The music of Laurel Canyon: Then and now


(Photo by Edgar Colombia | Courtesy Pexels)

By Oakley Burt, Arts Editor


In the late 1960s and early ’70s, a collection of musicians from around the U.S. flocked to the woodsy Laurel Canyon — a neighborhood that has become one of rock ‘n’ roll’s most mythologized and romanticized locations. High above the city of Los Angeles, tucked behind Sunset Boulevard in the Hollywood Hills, Laurel Canyon became home to Joni Mitchell; Neil Young; Crosby, Stills and Nash; The Beach Boys; the Mamas and the Papas; the Byrds and many more artists. It’s where Jim Morrison wrote “Love Street,” where Mitchell recorded “Ladies of the Canyon” and served as inspiration for the Mamas and Papas “Twelve Thirty (Young Girls Are Coming to the Canyon).”

The music produced there has often been labeled as folk or soft rock for its mellow sound, but the canyon was a melting pot, cross-breeding the genres of folk, psychedelia, pop, blues, country and rock. Laurel Canyon bloomed with melodic, atmospheric and politicized songs that defined the moment, made by artists who defined a generation. The music was constantly flowing, artists were always playing and rehearsing together in each other’s cottage-esque homes. “In the upper hills the Buffalo Springfield were playing, and in the afternoon there was just a cacophony of young bands rehearsing,” Mitchell told Vanity Fair. Laurel Canyon was an idyll for musicians, a place secluded from the bright lights of Los Angeles, where they could breathe the same air and create freely, together. 

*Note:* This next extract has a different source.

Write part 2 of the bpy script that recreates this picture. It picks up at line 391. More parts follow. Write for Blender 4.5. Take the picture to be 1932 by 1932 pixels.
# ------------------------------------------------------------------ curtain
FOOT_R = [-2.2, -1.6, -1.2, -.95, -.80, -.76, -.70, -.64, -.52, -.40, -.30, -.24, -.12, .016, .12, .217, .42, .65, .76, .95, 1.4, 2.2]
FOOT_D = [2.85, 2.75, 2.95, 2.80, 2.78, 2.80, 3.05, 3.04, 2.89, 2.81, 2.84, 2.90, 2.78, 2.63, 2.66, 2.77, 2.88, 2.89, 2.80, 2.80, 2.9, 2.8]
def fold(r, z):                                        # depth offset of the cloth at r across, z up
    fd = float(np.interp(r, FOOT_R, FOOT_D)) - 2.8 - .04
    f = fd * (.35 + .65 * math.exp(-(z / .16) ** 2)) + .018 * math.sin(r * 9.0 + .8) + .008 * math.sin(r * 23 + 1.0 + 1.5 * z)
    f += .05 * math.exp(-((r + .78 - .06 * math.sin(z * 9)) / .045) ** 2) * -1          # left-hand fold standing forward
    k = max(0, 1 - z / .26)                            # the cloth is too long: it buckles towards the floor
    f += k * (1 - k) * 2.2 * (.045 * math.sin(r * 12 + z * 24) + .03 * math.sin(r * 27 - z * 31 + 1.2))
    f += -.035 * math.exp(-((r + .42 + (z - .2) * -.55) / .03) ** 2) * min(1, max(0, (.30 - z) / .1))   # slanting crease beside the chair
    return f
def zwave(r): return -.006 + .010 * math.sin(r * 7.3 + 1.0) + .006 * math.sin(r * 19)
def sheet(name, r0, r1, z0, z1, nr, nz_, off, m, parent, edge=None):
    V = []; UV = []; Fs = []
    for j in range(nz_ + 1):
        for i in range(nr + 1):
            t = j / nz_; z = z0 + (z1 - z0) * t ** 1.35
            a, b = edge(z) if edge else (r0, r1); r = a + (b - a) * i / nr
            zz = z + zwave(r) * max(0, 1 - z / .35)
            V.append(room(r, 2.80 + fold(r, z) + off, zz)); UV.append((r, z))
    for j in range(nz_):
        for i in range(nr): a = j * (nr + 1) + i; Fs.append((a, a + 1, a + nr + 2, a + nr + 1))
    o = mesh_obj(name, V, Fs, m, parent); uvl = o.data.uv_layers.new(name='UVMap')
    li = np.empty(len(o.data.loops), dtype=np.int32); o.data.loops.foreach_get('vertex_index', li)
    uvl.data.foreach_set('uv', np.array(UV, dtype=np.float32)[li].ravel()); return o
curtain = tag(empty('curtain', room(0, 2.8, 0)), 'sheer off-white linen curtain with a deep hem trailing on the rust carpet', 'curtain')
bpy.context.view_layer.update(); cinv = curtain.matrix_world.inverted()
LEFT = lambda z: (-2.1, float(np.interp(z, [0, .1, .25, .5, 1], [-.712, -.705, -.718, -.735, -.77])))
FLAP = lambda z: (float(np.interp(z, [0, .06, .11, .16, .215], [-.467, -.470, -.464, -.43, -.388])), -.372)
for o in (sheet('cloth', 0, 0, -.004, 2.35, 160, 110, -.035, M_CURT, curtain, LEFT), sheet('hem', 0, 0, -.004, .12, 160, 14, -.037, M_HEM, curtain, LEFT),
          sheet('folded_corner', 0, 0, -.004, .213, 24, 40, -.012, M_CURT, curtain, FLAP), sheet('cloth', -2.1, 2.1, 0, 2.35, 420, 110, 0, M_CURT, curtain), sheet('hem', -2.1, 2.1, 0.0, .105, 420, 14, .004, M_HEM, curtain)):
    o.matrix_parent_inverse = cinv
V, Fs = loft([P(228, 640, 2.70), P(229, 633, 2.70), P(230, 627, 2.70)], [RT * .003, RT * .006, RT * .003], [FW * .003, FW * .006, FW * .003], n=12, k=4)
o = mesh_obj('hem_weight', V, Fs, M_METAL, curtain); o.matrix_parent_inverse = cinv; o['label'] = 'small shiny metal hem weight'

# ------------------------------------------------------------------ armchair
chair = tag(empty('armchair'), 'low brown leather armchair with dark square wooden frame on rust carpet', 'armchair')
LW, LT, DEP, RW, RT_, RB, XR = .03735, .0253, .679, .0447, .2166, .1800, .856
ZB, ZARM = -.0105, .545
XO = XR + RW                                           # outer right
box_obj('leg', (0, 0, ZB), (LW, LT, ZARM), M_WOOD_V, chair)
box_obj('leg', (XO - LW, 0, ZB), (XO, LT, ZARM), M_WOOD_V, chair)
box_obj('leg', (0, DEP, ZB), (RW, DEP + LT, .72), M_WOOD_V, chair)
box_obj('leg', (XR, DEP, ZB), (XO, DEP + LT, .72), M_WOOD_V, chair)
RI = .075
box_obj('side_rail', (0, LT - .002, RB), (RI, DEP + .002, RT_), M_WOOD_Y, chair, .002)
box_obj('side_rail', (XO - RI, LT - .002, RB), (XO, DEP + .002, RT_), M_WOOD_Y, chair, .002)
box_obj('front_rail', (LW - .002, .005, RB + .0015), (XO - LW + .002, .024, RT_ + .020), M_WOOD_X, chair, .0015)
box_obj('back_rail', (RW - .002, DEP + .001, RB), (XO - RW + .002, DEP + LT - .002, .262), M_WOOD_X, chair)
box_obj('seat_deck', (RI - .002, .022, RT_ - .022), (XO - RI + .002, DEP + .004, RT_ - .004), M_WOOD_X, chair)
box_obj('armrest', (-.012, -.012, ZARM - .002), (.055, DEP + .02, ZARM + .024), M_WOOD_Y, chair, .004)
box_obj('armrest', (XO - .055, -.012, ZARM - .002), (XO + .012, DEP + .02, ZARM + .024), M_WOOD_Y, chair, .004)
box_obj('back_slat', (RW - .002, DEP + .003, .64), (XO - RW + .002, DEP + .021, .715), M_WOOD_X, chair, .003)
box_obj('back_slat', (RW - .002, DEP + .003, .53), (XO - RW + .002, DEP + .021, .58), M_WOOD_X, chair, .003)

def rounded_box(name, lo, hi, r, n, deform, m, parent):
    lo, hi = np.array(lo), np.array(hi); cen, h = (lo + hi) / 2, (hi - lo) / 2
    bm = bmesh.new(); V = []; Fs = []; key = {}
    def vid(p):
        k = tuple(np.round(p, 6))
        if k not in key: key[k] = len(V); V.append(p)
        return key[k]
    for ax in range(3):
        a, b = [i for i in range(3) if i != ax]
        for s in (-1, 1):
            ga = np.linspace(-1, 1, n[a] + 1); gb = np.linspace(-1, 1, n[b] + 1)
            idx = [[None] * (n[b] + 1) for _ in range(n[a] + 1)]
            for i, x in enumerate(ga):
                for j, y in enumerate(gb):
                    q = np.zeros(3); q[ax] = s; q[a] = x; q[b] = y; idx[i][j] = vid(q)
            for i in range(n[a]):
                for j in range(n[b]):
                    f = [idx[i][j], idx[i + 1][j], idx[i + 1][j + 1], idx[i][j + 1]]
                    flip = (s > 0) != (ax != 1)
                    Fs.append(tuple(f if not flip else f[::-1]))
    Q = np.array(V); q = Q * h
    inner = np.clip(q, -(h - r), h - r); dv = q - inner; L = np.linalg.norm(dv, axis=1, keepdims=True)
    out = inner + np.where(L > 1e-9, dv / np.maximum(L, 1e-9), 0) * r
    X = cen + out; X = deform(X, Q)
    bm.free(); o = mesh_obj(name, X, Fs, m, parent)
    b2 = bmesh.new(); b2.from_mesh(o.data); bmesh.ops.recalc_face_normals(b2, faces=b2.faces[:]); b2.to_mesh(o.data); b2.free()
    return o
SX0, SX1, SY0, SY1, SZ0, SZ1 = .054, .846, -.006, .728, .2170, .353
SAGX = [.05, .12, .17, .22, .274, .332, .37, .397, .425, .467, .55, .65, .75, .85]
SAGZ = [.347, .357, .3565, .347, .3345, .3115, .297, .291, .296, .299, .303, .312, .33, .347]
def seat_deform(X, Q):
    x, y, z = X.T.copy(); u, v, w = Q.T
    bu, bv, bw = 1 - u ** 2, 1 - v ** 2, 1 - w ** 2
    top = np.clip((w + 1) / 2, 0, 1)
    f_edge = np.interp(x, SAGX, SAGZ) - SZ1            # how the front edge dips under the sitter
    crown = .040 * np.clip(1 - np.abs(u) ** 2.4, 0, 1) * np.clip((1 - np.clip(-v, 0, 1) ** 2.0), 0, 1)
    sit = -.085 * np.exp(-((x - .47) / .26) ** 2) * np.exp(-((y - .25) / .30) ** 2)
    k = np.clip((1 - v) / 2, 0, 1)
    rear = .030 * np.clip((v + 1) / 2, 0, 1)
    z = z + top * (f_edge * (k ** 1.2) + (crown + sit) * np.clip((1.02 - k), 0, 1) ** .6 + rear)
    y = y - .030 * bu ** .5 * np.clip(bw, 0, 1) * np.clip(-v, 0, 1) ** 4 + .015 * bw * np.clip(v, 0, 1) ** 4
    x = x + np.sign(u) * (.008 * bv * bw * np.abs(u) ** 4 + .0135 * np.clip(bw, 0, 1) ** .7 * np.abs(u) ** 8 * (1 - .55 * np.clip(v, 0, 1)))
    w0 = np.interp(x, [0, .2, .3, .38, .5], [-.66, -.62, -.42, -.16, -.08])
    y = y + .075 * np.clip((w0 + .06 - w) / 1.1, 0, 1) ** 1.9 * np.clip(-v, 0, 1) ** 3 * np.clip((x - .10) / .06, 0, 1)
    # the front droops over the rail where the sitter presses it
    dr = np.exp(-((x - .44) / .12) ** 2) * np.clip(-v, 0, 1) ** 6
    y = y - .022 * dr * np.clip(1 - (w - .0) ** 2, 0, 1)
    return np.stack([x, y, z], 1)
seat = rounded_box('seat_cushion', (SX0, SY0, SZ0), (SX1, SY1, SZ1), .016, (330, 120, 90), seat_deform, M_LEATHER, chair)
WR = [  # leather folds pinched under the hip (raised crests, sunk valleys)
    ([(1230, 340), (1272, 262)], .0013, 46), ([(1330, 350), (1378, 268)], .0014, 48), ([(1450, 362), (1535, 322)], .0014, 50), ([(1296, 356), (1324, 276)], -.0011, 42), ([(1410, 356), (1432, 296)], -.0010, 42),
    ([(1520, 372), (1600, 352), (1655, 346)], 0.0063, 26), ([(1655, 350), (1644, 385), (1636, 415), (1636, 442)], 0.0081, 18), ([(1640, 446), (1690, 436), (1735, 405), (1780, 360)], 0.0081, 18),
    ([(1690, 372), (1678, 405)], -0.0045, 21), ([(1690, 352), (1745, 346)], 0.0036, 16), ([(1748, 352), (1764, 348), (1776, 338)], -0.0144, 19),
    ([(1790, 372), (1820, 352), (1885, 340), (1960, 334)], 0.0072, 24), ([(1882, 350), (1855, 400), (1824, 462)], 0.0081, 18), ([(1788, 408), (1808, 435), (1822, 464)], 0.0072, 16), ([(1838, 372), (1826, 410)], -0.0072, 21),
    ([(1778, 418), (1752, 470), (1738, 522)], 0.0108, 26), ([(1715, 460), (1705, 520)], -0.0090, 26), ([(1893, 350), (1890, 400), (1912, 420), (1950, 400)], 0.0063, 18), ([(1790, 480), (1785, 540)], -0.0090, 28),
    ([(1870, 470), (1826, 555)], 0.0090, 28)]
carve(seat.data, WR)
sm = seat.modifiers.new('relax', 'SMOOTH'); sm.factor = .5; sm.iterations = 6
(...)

As the saying goes, all good things must come to an end, and this unfortunately applied here. The canyon quieted down by the ’80s, with artists looking to be more individualized with their art, seeking solitude in Malibu and Topanga Canyon. But for a brief decade, this so-called “hippie” era produced a golden age for popular music. Dozens of hits were recorded and millions of records sold, all while creating a facet of popular culture to be admired for generations to come. Now, decades later, the influence of these artists of the canyon is still being heard today in artists like Harry Styles, Lana Del Rey, Mumford and Sons, Haim and more. 

On his latest album, “Fine Line,” Styles experimented in the realm of folk, rock, pop and psychedelia, inspired by his Southern California surroundings and Mitchell’s 1971 album “Blue.” One song in particular, “Canyon Moon,” is one that would’ve seamlessly fit in the ’70s — it has the hippie Laurel Canyon vibes with Styles calling it “Crosby, Stills and Nash on steroids.” To create the song’s distinct sound, Styles tracked down Joellen Lapidus, the woman who built Mitchell’s dulcimer, and took lessons on the instrument from Lapidus herself.

Del Rey’s new album, “Norman F—ing Rockwell,” is also an ode to west coast life and culture, with references to iconic Los Angeles places and people — including Mitchell and Laurel Canyon. On the title track, Del Rey sings, “Self-loathing poet/ resident Laurel Canyon know-it-all,” citing the canyon as the residence for an immature man-child. Referencing it again on “Bartender,” singing, “All the ladies of the canyon/ Wearing black to the house parties/ Crosby, Stills and Nash is playing/ Wine is flowing with Bacardi.” In a 2017 Dazed interview, Del Rey said she “fantasized about Laurel Canyon” when she was living in New York, wishing she’d gone to Los Angeles to start her career instead. As for Haim, their sound has been a blend of ’70s Laurel Canyon folk pop meets contemporary rhythm and blues — the band was obsessed with the mystique of Los Angeles rock folklore and books about Mitchell and Crosby, Stills and Nash while growing up.

The heyday of the Laurel Canyon music scene may be over, but that’s the point. Lisa Robinson wrote in Vanity Fair, “Scenes aren’t meant to last. They sparkle with activity, flourish, then burn out.” It’s never forgotten though — the musical style and sound lives on, continuing to inspire and influence the artists of today.